> THE TASK
Quote only the lines from the top of the listing below down to and including the line with "cd.dof.use_dof = True;".

> SOURCE DATA
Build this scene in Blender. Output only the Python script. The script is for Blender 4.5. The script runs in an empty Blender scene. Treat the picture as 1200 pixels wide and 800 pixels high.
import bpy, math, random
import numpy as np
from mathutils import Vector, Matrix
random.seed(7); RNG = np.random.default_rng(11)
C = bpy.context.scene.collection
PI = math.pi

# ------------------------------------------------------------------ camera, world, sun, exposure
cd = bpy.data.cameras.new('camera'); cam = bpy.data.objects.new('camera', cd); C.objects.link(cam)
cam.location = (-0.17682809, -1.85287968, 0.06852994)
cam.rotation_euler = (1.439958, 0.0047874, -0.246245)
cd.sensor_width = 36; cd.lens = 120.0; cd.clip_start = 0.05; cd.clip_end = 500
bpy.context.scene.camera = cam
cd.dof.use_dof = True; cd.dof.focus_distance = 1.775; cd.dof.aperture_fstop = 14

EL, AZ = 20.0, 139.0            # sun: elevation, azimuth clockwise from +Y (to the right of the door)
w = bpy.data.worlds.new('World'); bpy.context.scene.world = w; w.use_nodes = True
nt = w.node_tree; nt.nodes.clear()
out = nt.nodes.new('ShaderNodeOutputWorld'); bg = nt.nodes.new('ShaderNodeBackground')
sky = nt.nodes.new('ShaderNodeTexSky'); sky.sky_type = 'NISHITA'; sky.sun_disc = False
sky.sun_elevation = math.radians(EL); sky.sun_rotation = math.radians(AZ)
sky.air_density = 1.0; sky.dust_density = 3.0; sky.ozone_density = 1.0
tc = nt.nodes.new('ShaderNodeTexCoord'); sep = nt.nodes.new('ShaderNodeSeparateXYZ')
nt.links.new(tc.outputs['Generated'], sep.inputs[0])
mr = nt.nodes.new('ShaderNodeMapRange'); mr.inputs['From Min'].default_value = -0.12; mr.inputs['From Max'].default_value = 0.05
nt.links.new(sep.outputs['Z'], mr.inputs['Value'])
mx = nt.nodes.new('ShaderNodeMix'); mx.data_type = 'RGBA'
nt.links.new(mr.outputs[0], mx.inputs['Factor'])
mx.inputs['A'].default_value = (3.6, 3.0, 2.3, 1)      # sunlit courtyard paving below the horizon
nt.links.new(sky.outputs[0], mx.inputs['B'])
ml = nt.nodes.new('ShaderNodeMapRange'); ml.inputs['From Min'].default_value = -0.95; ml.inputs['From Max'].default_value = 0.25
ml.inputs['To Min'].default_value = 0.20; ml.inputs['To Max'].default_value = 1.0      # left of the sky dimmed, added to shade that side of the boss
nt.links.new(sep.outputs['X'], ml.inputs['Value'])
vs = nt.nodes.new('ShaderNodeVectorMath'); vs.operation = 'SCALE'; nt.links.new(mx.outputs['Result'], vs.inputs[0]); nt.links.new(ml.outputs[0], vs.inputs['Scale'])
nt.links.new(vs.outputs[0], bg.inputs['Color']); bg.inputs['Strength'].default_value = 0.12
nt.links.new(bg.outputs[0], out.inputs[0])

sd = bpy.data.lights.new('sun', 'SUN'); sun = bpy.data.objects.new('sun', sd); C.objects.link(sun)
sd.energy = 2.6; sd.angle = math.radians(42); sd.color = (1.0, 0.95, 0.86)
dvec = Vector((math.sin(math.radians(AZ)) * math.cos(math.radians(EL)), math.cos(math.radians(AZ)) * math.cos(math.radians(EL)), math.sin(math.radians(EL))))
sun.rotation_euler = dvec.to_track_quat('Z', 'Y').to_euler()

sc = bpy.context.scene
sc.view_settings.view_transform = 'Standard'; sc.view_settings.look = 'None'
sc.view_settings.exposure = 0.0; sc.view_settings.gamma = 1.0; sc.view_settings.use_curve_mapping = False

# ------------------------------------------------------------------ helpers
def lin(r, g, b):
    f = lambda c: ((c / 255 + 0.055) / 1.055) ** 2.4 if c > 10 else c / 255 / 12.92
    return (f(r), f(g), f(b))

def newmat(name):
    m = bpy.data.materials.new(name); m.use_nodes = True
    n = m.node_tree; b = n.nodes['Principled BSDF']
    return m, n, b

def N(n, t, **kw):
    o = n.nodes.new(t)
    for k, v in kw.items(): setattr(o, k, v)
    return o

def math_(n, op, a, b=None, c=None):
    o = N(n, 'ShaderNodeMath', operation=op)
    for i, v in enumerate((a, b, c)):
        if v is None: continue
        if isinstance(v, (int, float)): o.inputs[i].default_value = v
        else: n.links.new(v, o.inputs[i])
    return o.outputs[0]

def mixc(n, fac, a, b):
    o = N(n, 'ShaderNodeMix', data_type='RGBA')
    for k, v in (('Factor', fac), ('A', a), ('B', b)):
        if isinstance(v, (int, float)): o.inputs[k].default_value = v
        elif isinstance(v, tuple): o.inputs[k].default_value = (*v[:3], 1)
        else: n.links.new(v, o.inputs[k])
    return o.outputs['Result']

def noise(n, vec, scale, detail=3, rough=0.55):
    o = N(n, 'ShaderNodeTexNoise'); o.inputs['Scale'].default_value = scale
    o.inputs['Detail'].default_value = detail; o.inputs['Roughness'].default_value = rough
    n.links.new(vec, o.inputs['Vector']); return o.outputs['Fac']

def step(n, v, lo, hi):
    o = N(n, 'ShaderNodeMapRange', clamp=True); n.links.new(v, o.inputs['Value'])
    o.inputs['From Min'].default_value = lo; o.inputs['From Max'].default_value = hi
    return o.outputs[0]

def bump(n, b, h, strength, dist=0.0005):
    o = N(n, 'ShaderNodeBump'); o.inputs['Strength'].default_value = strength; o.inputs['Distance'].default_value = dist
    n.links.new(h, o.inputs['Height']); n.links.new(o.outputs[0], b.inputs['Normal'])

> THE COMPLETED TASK
Build this scene in Blender. Output only the Python script. The script is for Blender 4.5. The script runs in an empty Blender scene. Treat the picture as 1200 pixels wide and 800 pixels high.
import bpy, math, random
import numpy as np
from mathutils import Vector, Matrix
random.seed(7); RNG = np.random.default_rng(11)
C = bpy.context.scene.collection
PI = math.pi

# ------------------------------------------------------------------ camera, world, sun, exposure
cd = bpy.data.cameras.new('camera'); cam = bpy.data.objects.new('camera', cd); C.objects.link(cam)
cam.location = (-0.17682809, -1.85287968, 0.06852994)
cam.rotation_euler = (1.439958, 0.0047874, -0.246245)
cd.sensor_width = 36; cd.lens = 120.0; cd.clip_start = 0.05; cd.clip_end = 500
bpy.context.scene.camera = cam
cd.dof.use_dof = True; cd.dof.focus_distance = 1.775; cd.dof.aperture_fstop = 14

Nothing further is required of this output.